# Stated problem
Any pictures in the records below should be skipped; write out everything else exactly.

......

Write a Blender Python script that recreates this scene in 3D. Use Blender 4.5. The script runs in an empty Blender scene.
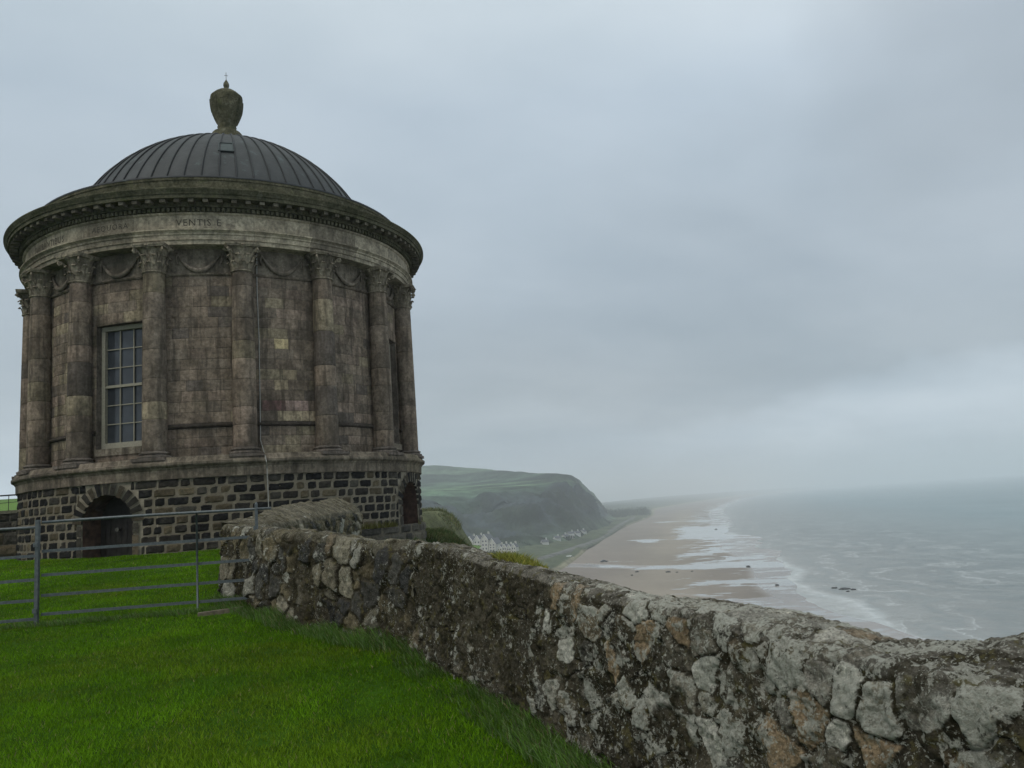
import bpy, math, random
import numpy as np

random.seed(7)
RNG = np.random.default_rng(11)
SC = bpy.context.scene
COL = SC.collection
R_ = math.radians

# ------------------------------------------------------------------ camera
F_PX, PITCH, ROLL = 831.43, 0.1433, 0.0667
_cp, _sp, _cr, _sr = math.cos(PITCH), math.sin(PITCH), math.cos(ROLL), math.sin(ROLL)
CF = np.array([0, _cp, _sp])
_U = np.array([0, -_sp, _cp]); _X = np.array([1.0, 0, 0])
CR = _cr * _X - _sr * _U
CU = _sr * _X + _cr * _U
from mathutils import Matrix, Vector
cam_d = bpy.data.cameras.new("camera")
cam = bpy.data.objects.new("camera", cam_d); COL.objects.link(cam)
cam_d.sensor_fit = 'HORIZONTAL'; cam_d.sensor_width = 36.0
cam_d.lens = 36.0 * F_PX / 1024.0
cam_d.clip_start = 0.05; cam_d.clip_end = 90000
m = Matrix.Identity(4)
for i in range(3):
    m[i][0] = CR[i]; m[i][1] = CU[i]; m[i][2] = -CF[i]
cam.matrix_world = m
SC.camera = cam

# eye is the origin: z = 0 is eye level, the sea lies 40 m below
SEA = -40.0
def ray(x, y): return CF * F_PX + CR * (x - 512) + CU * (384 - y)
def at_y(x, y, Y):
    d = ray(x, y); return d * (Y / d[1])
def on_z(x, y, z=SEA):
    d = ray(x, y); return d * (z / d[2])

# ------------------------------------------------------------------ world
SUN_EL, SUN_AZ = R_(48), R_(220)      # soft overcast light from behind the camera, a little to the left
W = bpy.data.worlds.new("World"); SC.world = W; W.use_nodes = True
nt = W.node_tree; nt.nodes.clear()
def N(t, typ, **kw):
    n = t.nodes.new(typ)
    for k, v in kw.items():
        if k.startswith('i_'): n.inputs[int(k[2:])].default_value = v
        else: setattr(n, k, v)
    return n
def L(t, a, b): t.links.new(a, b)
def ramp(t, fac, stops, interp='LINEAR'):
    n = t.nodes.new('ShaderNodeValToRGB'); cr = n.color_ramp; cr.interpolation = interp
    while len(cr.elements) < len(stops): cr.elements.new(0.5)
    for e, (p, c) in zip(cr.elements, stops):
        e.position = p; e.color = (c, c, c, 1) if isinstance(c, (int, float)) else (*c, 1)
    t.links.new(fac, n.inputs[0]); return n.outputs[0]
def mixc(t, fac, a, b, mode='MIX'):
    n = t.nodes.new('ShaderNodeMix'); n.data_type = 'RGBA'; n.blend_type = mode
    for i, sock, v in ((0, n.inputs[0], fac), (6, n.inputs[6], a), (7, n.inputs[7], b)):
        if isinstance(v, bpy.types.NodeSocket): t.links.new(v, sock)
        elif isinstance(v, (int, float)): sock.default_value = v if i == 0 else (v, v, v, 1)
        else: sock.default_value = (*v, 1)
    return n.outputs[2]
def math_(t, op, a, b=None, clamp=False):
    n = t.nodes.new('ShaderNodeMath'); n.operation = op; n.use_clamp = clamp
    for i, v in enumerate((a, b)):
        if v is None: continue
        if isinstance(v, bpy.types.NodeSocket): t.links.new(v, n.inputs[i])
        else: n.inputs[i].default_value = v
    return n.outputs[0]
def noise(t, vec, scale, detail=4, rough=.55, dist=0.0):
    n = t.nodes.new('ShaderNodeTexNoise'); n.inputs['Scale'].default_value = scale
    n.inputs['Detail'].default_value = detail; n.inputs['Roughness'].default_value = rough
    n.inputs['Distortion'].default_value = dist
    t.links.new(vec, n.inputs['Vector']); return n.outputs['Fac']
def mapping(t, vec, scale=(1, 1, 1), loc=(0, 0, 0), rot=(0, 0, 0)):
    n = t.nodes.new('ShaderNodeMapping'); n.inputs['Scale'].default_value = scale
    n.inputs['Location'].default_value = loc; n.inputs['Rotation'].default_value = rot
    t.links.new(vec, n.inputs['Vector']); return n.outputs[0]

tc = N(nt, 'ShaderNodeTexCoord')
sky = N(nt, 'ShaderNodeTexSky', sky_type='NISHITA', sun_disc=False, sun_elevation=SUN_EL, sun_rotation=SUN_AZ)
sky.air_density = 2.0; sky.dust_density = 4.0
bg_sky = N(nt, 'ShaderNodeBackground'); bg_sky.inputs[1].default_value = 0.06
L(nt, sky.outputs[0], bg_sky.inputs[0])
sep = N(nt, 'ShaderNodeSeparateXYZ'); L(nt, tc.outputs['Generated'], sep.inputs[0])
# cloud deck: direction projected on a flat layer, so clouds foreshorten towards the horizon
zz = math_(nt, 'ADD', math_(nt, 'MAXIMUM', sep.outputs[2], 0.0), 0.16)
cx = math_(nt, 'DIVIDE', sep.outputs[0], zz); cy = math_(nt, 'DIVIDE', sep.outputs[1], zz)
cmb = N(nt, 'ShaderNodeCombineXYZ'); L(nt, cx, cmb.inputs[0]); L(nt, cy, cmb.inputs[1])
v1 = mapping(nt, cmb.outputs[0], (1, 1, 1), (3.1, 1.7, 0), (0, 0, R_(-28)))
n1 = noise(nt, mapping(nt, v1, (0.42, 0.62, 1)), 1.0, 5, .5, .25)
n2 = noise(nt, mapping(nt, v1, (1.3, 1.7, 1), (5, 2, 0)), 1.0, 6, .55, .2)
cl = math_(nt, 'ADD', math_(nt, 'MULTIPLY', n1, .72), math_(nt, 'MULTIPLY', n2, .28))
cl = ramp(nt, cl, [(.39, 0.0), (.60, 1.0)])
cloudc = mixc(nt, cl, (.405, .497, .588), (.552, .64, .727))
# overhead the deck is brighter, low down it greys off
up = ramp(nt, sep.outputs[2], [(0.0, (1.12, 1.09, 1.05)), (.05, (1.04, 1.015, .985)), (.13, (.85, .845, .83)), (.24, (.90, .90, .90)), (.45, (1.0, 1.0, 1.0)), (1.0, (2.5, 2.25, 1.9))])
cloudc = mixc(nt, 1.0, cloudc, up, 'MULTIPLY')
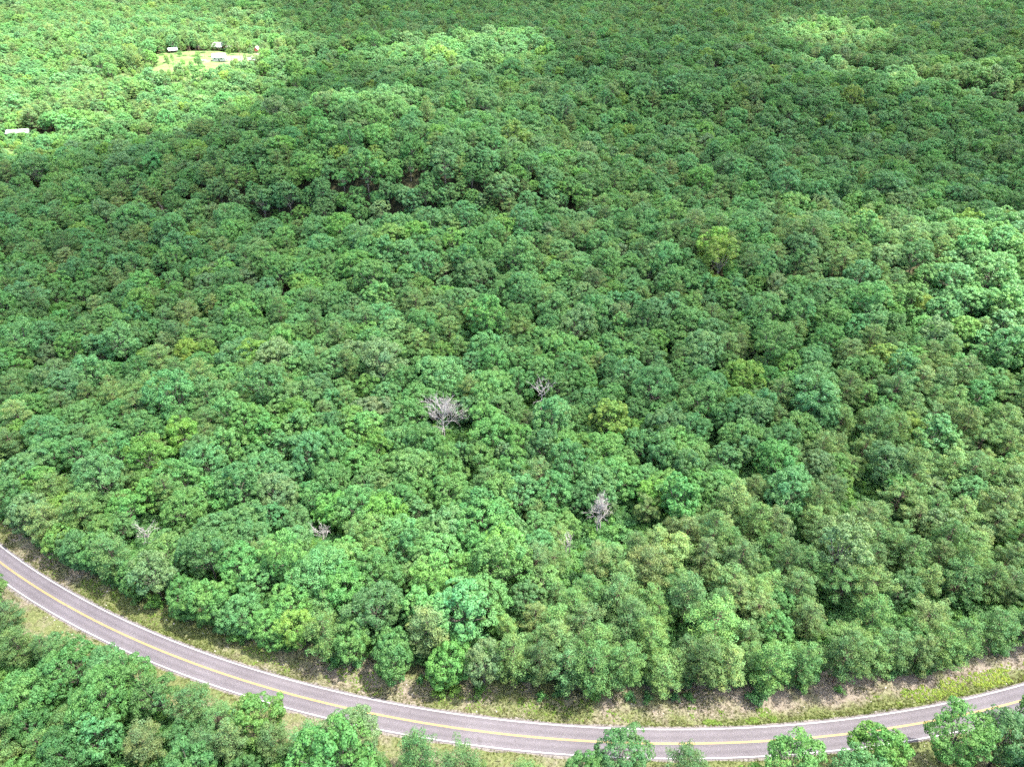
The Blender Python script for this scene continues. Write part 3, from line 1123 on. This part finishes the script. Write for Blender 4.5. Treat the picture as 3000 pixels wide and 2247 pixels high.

......

# Output for this exercise
Write a Blender Python script that recreates this scene in 3D. Use Blender 4.5. The script runs in an empty Blender scene.
import bpy, math, random
import numpy as np

random.seed(7)
RNG = np.random.default_rng(11)
SC = bpy.context.scene
COL = SC.collection
R_ = math.radians

# ------------------------------------------------------------------ camera
F_PX, PITCH, ROLL = 831.43, 0.1433, 0.0667
_cp, _sp, _cr, _sr = math.cos(PITCH), math.sin(PITCH), math.cos(ROLL), math.sin(ROLL)
CF = np.array([0, _cp, _sp])
_U = np.array([0, -_sp, _cp]); _X = np.array([1.0, 0, 0])
CR = _cr * _X - _sr * _U
CU = _sr * _X + _cr * _U
from mathutils import Matrix, Vector
cam_d = bpy.data.cameras.new("camera")
cam = bpy.data.objects.new("camera", cam_d); COL.objects.link(cam)
cam_d.sensor_fit = 'HORIZONTAL'; cam_d.sensor_width = 36.0
cam_d.lens = 36.0 * F_PX / 1024.0
cam_d.clip_start = 0.05; cam_d.clip_end = 90000
m = Matrix.Identity(4)
for i in range(3):
    m[i][0] = CR[i]; m[i][1] = CU[i]; m[i][2] = -CF[i]
cam.matrix_world = m
SC.camera = cam

# eye is the origin: z = 0 is eye level, the sea lies 40 m below
SEA = -40.0
def ray(x, y): return CF * F_PX + CR * (x - 512) + CU * (384 - y)
def at_y(x, y, Y):
    d = ray(x, y); return d * (Y / d[1])
def on_z(x, y, z=SEA):
    d = ray(x, y); return d * (z / d[2])

# ------------------------------------------------------------------ world
SUN_EL, SUN_AZ = R_(48), R_(220)      # soft overcast light from behind the camera, a little to the left
W = bpy.data.worlds.new("World"); SC.world = W; W.use_nodes = True
nt = W.node_tree; nt.nodes.clear()
def N(t, typ, **kw):
    n = t.nodes.new(typ)
    for k, v in kw.items():
        if k.startswith('i_'): n.inputs[int(k[2:])].default_value = v
        else: setattr(n, k, v)
    return n
def L(t, a, b): t.links.new(a, b)
def ramp(t, fac, stops, interp='LINEAR'):
    n = t.nodes.new('ShaderNodeValToRGB'); cr = n.color_ramp; cr.interpolation = interp
    while len(cr.elements) < len(stops): cr.elements.new(0.5)
    for e, (p, c) in zip(cr.elements, stops):
        e.position = p; e.color = (c, c, c, 1) if isinstance(c, (int, float)) else (*c, 1)
    t.links.new(fac, n.inputs[0]); return n.outputs[0]
def mixc(t, fac, a, b, mode='MIX'):
    n = t.nodes.new('ShaderNodeMix'); n.data_type = 'RGBA'; n.blend_type = mode
    for i, sock, v in ((0, n.inputs[0], fac), (6, n.inputs[6], a), (7, n.inputs[7], b)):
        if isinstance(v, bpy.types.NodeSocket): t.links.new(v, sock)
        elif isinstance(v, (int, float)): sock.default_value = v if i == 0 else (v, v, v, 1)
        else: sock.default_value = (*v, 1)
    return n.outputs[2]
def math_(t, op, a, b=None, clamp=False):
    n = t.nodes.new('ShaderNodeMath'); n.operation = op; n.use_clamp = clamp
    for i, v in enumerate((a, b)):
        if v is None: continue
        if isinstance(v, bpy.types.NodeSocket): t.links.new(v, n.inputs[i])
        else: n.inputs[i].default_value = v
    return n.outputs[0]
def noise(t, vec, scale, detail=4, rough=.55, dist=0.0):
    n = t.nodes.new('ShaderNodeTexNoise'); n.inputs['Scale'].default_value = scale
    n.inputs['Detail'].default_value = detail; n.inputs['Roughness'].default_value = rough
    n.inputs['Distortion'].default_value = dist
    t.links.new(vec, n.inputs['Vector']); return n.outputs['Fac']
def mapping(t, vec, scale=(1, 1, 1), loc=(0, 0, 0), rot=(0, 0, 0)):
    n = t.nodes.new('ShaderNodeMapping'); n.inputs['Scale'].default_value = scale
    n.inputs['Location'].default_value = loc; n.inputs['Rotation'].default_value = rot
    t.links.new(vec, n.inputs['Vector']); return n.outputs[0]

tc = N(nt, 'ShaderNodeTexCoord')
sky = N(nt, 'ShaderNodeTexSky', sky_type='NISHITA', sun_disc=False, sun_elevation=SUN_EL, sun_rotation=SUN_AZ)
sky.air_density = 2.0; sky.dust_density = 4.0
bg_sky = N(nt, 'ShaderNodeBackground'); bg_sky.inputs[1].default_value = 0.06
L(nt, sky.outputs[0], bg_sky.inputs[0])
sep = N(nt, 'ShaderNodeSeparateXYZ'); L(nt, tc.outputs['Generated'], sep.inputs[0])
# cloud deck: direction projected on a flat layer, so clouds foreshorten towards the horizon
zz = math_(nt, 'ADD', math_(nt, 'MAXIMUM', sep.outputs[2], 0.0), 0.16)
cx = math_(nt, 'DIVIDE', sep.outputs[0], zz); cy = math_(nt, 'DIVIDE', sep.outputs[1], zz)
cmb = N(nt, 'ShaderNodeCombineXYZ'); L(nt, cx, cmb.inputs[0]); L(nt, cy, cmb.inputs[1])
v1 = mapping(nt, cmb.outputs[0], (1, 1, 1), (3.1, 1.7, 0), (0, 0, R_(-28)))
n1 = noise(nt, mapping(nt, v1, (0.42, 0.62, 1)), 1.0, 5, .5, .25)
n2 = noise(nt, mapping(nt, v1, (1.3, 1.7, 1), (5, 2, 0)), 1.0, 6, .55, .2)
cl = math_(nt, 'ADD', math_(nt, 'MULTIPLY', n1, .72), math_(nt, 'MULTIPLY', n2, .28))
cl = ramp(nt, cl, [(.39, 0.0), (.60, 1.0)])
cloudc = mixc(nt, cl, (.405, .497, .588), (.552, .64, .727))
# overhead the deck is brighter, low down it greys off
up = ramp(nt, sep.outputs[2], [(0.0, (1.12, 1.09, 1.05)), (.05, (1.04, 1.015, .985)), (.13, (.85, .845, .83)), (.24, (.90, .90, .90)), (.45, (1.0, 1.0, 1.0)), (1.0, (2.5, 2.25, 1.9))])
cloudc = mixc(nt, 1.0, cloudc, up, 'MULTIPLY')
The Blender Python script for this scene continues. Write part 3, from line 1123 on. This part finishes the script. Write for Blender 4.5. Treat the picture as 3000 pixels wide and 2247 pixels high.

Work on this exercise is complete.